The team from the Korea Advanced Institute of Science and Technology (KAIST) built the rover to address one of the key challenges in lunar exploration, accessing and exploring uncharted cave systems, which could one day serve as safe zones for human activity.
The robot’s unique design focuses on mobility, adaptability, and shock absorption, combining structural strength with flexibility, has proven its resilience through a series of intense Earth-based tests that simulate the Moon’s extreme conditions.
Cave-ready Wheels Inspired By Kinetic Motion
The rover’s most distinct feature is its helix-patterned wheels, composed of interwoven metal strips that function like a piece of kinetic art. These wheels can expand from nine to 19.6 inches in diameter, allowing the rover to adjust its footprint based on terrain. When expanded, the wheels improve weight distribution and traction, making the robot better suited for the Moon’s dusty and uneven surfaces.
Geometrical description of the wheel structure and coiling mechanism – © Science Robotic
This approach differs from previous models using hinges or origami-inspired folds, which, according to the researchers cited in Science Robotics, are more vulnerable to surface hazards. The expandable design not only increases stability but also allows the rover to fit through narrow passages in its compact state, critical for accessing lunar pits and subterranean environments.

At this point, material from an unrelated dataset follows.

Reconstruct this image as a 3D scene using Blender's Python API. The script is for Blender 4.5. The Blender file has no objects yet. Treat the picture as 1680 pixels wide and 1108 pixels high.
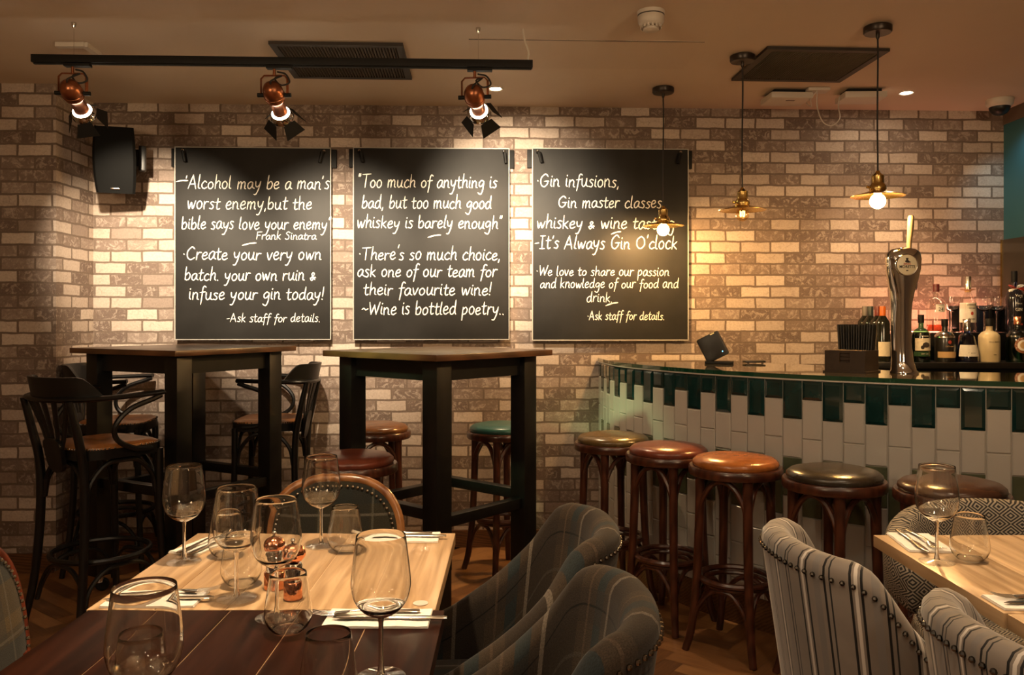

Tested On Rocky Terrain, Dropped From The Air, Blasted With Fire
To demonstrate the wheel system’s resilience, the team subjected the prototype to a wide range of environmental and mechanical stress tests. These included climbing over obstacles up to 200 millimeters (7.8 inches) high, navigating lunar soil simulants, and surviving drop impacts equivalent to a 100-meter (328 feet) fall under lunar gravity.
Field testing of the two-wheeled dummy rover equipped with soft deployable wheels was conducted for performance evaluation in extreme conditions – © Science Robotic
In another round of trials, the rover was dropped from a drone, exposed to fire, and blasted with cold, replicating the harsh and sudden temperature fluctuations expected on the Moon. The wheels, made from lightweight carbon steel, remained elastic and intact throughout, absorbing shocks and maintaining functionality. As stated in the published study, “the wheel could absorb impacts and navigate uneven terrain while remaining robust under extreme lunar conditions.”
Future Mission Concept: Swarm Deployment Into Lunar Pits
Looking ahead, the research team envisions a multi-rover mission setup, where a larger carrier rover transports several of these compact explorers to the rim of a lunar pit. Once there, the large rover would deploy the smaller units, which would then use their deployable wheels to descend into the caves and explore the interior.
A mission scenario was proposed for entering and exploring lunar pits, and the four key operational segments necessary for its implementation are described – © Science Robotic
The wheels’ elasticity and ability to absorb impact would play a key role during the initial drop, allowing the small rovers to land safely and continue operations without damage. The study explains that while the explorers stay compact during stowage, the wheels’ large expanded diameter “is expected to increase the ground contact area, thereby improving traction on thick dust and uneven slopes.”